Here’s another thing: Even before Maria ravaged much of island’s infrastructure, an alarming number of residents were leaving. Puerto Rico’s population has fallen by 12 percent, 446,000 people, between 2004 and 2016, according to the Pew Research Center.

Analysts point to a financial crisis rooted in the phase-out of tax breaks that Congress had offered manufacturers for locating in Puerto Rico. The breaks, which let Puerto Rican subsidiaries of U.S. companies send earnings back to the mainland without paying federal corporate taxes, were phased out gradually over 10 years from 1996 to 2006. Manufacturers responded by closing plants. An estimated 100,000 manufacturing jobs were lost.

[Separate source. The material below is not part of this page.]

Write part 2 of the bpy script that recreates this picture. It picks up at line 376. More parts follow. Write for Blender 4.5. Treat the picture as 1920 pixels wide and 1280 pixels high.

Two years later, the market collapse of 2008 sparked the Great Recession, a second crippling blow for Puerto Rico.

Analysts anticipate a flood of residents leaving the territory in coming days. “We’re talking about 100,000 to 200,00 people,” predicts Edwin Meléndez, director of the Center for Puerto Rican Studies at the City University of New York.

A population shift of that magnitude has political, social and economic ramifications. In 1980, the Mariel boatlift deposited 125,000 Cubans in Florida, permanently altering the state’s culture and politics; the Maria migration could be much larger.

A few are likely to relocate here. We should welcome our new neighbors, not only because they are American citizens — which indeed they are. We should not forget where we came from. Nearly all of us are descended from outsiders who moved here looking for a better life.

And that kid whose family just moved in next door might grow up to be the next Abie Abraham.